[Scripts that build scenes]

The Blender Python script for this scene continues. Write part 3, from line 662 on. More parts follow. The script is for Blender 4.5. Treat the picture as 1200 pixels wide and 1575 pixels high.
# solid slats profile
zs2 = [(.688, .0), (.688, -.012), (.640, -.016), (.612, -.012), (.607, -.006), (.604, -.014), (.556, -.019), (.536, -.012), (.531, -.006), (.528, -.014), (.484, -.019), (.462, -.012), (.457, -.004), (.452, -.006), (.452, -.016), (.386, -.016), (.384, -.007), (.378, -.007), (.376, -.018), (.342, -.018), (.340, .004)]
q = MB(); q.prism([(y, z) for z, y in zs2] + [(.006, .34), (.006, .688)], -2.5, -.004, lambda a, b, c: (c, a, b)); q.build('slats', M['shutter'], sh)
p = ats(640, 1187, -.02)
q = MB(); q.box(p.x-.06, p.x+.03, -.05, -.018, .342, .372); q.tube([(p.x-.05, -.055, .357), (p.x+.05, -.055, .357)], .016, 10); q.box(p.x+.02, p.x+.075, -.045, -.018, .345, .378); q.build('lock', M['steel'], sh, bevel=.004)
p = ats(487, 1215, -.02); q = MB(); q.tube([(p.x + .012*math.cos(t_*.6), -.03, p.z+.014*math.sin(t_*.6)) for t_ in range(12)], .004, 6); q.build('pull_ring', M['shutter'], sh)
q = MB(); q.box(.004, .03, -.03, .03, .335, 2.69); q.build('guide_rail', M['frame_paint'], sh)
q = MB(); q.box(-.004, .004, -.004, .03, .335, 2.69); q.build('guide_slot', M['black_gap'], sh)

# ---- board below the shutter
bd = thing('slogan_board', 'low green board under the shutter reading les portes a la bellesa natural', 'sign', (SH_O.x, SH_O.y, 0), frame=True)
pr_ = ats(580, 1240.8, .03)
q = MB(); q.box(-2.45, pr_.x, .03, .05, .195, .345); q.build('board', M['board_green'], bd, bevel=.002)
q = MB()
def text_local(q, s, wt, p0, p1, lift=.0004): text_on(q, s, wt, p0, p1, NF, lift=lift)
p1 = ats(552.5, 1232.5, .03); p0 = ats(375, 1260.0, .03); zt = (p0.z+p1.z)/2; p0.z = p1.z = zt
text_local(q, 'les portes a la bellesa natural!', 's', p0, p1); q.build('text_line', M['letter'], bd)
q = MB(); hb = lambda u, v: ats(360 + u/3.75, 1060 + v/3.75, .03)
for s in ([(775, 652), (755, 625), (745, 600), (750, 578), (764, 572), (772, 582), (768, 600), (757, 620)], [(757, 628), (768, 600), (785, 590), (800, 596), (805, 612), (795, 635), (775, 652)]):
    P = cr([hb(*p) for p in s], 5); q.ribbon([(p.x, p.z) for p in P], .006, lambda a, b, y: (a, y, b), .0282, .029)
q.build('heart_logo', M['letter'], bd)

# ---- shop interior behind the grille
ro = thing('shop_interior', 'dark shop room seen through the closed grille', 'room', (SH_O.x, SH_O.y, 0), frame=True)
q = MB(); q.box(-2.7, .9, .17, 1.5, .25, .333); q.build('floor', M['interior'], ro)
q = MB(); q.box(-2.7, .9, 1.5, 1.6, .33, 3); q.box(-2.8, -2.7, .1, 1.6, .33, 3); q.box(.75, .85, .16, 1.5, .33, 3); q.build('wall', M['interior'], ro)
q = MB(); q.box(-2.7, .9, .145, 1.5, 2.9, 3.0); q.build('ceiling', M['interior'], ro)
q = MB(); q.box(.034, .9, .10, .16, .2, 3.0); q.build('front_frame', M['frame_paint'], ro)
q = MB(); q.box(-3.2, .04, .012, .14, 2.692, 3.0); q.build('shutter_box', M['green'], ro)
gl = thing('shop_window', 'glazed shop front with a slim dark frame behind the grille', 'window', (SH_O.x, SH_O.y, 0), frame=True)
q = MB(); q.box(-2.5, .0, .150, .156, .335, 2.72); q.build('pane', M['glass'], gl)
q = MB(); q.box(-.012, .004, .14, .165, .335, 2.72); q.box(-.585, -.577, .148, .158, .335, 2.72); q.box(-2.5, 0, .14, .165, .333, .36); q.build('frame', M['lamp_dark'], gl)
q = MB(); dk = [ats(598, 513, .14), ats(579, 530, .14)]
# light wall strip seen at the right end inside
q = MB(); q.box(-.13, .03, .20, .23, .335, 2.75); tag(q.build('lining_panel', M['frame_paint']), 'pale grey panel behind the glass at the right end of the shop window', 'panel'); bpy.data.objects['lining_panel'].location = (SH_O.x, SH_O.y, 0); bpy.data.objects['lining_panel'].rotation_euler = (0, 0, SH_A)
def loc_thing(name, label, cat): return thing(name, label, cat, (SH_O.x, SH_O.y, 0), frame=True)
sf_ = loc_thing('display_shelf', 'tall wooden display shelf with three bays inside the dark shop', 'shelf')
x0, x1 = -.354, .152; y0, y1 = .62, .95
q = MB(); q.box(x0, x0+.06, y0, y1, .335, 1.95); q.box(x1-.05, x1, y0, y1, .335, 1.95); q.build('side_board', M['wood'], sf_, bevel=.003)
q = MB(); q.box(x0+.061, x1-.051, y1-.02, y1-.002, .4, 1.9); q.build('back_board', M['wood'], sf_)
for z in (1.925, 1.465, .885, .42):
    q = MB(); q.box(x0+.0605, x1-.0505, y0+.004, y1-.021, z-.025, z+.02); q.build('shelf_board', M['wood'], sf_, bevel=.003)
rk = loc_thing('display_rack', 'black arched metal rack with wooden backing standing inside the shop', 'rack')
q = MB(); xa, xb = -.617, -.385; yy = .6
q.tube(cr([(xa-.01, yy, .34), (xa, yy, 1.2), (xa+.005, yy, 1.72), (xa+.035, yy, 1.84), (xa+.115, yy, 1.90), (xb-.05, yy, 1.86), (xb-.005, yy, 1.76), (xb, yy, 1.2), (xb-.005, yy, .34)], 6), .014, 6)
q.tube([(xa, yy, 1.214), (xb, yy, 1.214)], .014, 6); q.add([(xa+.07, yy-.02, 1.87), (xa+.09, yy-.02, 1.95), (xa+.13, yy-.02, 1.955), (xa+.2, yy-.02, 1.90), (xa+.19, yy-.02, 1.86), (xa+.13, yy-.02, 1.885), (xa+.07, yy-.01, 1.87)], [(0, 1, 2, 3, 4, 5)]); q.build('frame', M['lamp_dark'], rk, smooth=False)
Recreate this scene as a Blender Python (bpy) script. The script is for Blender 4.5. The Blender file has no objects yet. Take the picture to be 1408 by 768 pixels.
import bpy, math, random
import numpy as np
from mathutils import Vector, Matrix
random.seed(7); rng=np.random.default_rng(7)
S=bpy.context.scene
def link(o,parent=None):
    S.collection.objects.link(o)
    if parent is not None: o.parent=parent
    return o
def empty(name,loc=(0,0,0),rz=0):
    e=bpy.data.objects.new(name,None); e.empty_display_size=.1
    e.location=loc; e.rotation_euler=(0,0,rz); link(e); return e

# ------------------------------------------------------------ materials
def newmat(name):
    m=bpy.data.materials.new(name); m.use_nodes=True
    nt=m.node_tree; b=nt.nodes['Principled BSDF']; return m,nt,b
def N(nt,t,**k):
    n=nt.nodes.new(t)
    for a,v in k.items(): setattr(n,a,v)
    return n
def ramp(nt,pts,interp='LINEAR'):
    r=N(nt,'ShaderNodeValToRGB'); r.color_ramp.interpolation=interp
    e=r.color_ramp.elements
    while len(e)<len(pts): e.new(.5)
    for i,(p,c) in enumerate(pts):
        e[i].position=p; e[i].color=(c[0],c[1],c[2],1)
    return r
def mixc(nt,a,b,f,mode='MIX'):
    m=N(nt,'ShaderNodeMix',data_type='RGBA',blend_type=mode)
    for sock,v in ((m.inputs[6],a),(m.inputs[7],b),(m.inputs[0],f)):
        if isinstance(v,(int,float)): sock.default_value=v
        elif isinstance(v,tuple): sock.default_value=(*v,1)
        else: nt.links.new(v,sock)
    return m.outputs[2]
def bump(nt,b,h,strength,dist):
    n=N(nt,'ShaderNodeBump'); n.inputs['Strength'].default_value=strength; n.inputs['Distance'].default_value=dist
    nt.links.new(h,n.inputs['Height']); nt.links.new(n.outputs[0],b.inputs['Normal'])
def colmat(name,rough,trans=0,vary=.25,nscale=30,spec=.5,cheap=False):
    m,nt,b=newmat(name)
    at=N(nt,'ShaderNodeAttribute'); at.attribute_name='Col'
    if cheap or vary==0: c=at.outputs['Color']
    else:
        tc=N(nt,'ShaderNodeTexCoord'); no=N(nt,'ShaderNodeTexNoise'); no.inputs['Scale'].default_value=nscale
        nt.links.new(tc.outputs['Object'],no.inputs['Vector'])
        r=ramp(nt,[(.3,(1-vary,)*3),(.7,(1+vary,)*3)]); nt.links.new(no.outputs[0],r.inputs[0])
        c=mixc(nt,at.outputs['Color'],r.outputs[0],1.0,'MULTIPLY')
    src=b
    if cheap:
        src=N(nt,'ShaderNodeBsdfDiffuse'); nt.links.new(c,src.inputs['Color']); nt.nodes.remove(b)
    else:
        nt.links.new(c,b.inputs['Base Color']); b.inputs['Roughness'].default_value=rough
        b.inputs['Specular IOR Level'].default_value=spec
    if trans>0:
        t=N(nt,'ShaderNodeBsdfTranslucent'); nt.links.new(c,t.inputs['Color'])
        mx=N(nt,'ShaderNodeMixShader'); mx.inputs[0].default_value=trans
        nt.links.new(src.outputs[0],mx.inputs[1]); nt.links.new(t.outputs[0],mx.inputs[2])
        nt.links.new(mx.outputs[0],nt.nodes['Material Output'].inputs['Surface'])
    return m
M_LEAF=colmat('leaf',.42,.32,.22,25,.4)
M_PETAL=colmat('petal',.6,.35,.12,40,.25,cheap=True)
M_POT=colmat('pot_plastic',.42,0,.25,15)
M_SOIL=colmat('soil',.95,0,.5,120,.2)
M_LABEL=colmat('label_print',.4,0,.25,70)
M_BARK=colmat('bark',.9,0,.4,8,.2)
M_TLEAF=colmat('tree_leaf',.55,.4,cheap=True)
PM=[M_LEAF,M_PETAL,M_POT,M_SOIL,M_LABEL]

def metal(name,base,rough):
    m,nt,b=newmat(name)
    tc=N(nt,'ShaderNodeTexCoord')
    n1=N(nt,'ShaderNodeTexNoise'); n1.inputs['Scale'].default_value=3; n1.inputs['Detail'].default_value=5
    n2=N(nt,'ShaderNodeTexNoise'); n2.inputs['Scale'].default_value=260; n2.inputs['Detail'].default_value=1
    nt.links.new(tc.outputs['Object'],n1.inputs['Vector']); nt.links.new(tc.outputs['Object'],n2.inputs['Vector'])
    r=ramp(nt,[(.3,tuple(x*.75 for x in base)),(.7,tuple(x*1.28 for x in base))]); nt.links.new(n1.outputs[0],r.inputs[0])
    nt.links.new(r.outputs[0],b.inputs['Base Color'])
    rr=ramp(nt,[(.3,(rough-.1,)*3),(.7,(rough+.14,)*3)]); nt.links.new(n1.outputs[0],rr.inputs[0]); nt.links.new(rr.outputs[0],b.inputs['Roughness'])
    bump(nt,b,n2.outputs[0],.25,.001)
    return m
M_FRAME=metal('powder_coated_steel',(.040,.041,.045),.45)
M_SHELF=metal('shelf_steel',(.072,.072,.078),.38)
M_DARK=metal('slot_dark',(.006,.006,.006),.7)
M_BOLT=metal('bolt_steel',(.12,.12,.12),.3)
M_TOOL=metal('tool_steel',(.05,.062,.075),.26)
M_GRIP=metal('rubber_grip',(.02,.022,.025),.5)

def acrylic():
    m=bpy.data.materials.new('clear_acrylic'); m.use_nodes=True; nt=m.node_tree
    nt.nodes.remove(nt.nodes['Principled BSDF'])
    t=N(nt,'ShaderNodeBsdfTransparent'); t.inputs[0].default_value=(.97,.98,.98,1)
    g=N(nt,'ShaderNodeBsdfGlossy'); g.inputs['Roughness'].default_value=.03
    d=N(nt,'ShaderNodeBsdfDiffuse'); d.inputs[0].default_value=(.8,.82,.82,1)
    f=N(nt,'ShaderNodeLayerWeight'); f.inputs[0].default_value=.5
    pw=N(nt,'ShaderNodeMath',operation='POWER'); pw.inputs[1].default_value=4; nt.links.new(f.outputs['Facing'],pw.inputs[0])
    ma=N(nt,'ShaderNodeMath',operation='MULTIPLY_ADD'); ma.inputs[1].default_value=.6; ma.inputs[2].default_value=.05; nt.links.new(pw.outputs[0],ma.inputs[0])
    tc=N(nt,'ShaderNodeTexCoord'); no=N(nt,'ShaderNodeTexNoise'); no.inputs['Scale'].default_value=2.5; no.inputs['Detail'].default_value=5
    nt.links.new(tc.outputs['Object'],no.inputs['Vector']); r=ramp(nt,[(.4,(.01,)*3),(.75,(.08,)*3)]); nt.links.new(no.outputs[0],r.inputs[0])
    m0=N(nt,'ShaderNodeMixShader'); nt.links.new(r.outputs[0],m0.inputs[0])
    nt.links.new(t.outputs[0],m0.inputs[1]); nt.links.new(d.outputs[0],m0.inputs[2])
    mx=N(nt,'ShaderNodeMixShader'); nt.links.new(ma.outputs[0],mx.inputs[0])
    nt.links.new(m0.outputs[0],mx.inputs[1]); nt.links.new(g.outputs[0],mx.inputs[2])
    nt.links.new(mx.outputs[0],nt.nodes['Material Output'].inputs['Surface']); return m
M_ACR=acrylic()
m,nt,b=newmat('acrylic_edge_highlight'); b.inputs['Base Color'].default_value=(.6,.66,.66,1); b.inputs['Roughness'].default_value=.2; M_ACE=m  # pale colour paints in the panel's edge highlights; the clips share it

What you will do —
Take the line containing "Recreate this scene" and the line containing "e.location=loc; e.rotation_euler=(0,0,rz); link(e);". Write out both and all lines between, exactly, and nothing more.

Result of this task —
Recreate this scene as a Blender Python (bpy) script. The script is for Blender 4.5. The Blender file has no objects yet. Take the picture to be 1408 by 768 pixels.
import bpy, math, random
import numpy as np
from mathutils import Vector, Matrix
random.seed(7); rng=np.random.default_rng(7)
S=bpy.context.scene
def link(o,parent=None):
    S.collection.objects.link(o)
    if parent is not None: o.parent=parent
    return o
def empty(name,loc=(0,0,0),rz=0):
    e=bpy.data.objects.new(name,None); e.empty_display_size=.1
    e.location=loc; e.rotation_euler=(0,0,rz); link(e); return e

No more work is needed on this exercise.